▶ _Task goal_
Reproduce precisely the lines between the start of the data below and the line with "COL=S.collection", both included.
┏━━
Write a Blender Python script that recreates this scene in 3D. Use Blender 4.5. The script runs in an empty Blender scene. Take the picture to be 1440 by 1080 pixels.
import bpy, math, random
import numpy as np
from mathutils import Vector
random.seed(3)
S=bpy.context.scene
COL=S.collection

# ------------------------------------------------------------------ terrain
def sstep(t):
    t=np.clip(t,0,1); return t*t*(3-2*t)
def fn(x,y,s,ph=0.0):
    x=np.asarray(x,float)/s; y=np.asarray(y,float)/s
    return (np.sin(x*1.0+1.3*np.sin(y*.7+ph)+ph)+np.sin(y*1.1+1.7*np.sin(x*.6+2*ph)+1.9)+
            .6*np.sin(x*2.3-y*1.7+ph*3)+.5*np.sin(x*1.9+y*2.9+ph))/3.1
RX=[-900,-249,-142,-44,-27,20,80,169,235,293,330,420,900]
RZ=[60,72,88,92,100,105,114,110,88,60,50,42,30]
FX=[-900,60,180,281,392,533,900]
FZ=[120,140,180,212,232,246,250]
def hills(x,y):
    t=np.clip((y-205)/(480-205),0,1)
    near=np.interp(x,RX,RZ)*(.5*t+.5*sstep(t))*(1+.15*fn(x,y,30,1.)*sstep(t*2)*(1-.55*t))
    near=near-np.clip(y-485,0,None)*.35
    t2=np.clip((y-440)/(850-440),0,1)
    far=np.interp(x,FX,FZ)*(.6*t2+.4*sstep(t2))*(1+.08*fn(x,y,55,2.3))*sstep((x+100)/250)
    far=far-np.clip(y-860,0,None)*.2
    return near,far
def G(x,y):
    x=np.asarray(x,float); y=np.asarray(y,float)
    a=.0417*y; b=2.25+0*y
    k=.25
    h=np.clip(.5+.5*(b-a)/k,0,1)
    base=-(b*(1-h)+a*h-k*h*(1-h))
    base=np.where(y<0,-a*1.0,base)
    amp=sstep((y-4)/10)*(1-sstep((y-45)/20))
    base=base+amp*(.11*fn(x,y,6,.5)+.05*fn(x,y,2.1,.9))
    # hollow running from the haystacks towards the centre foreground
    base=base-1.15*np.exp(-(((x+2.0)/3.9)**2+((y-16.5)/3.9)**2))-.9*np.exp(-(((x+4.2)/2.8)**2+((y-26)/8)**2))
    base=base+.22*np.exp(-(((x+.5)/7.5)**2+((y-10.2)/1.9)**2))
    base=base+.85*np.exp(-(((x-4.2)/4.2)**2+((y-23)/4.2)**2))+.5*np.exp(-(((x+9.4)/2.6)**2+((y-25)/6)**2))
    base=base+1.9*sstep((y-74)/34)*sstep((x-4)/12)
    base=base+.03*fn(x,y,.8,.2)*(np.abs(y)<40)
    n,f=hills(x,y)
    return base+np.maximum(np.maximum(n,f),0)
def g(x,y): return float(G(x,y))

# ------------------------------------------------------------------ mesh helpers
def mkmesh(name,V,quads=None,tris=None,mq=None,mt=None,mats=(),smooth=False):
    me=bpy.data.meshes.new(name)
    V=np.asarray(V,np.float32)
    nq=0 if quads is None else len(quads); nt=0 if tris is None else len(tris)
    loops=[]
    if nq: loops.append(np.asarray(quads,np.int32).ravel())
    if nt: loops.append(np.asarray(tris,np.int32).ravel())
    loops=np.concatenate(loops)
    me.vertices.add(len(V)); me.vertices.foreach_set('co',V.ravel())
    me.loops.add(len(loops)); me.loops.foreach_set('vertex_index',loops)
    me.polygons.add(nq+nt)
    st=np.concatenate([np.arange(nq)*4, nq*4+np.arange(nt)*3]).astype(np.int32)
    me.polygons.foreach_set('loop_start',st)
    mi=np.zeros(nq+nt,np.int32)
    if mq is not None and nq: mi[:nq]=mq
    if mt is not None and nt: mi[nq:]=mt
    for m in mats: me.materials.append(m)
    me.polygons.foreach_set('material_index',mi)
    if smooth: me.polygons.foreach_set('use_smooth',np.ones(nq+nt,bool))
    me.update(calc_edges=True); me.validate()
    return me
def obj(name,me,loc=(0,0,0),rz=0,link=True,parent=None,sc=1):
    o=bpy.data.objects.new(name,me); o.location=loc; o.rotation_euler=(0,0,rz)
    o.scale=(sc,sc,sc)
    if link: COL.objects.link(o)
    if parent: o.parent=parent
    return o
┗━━
▶ _Written reply_
Write a Blender Python script that recreates this scene in 3D. Use Blender 4.5. The script runs in an empty Blender scene. Take the picture to be 1440 by 1080 pixels.
import bpy, math, random
import numpy as np
from mathutils import Vector
random.seed(3)
S=bpy.context.scene
COL=S.collection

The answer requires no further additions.